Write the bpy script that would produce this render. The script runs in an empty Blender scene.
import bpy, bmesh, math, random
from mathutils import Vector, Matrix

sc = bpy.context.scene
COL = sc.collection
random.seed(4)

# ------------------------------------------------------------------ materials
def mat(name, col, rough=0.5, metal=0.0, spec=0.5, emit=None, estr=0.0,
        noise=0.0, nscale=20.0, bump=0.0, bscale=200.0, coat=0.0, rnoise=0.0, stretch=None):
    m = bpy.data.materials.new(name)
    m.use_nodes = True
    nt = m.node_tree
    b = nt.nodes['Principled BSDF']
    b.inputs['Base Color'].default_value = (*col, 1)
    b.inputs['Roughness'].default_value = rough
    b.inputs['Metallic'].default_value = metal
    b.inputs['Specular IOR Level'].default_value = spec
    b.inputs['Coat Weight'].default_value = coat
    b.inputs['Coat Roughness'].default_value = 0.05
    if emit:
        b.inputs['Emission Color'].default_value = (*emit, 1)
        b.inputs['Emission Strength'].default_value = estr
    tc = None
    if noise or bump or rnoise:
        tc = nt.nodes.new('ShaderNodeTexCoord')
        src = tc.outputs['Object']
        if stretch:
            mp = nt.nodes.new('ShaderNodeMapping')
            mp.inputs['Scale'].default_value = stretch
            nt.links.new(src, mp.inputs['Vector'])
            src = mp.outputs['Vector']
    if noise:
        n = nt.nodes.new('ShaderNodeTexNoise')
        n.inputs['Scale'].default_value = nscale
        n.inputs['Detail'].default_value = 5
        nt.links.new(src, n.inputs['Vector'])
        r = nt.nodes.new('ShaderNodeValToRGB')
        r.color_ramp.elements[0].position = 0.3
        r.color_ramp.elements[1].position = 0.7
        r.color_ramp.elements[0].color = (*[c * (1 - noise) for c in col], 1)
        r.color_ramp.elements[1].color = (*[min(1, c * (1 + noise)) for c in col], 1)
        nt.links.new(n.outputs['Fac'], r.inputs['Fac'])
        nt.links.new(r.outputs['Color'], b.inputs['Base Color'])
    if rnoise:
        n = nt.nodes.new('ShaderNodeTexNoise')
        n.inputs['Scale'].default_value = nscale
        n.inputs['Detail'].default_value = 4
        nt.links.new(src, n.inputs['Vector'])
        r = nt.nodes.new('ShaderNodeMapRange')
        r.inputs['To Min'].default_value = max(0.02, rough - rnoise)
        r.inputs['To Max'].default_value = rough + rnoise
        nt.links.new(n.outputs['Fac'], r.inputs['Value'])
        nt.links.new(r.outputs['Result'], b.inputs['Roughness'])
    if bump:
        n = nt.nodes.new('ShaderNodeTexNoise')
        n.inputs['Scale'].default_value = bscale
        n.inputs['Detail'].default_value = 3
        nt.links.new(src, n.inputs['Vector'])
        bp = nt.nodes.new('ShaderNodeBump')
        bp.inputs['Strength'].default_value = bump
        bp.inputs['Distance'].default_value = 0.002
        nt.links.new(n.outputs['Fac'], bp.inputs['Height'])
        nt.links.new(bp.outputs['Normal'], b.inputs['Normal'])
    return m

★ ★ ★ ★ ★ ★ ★

*SET TASK:* Please write out the material word for word from its first line through the line holding "random.seed(4)", including both, and no line past it.

*FINAL RESULT:*
Write the bpy script that would produce this render. The script runs in an empty Blender scene.
import bpy, bmesh, math, random
from mathutils import Vector, Matrix

sc = bpy.context.scene
COL = sc.collection
random.seed(4)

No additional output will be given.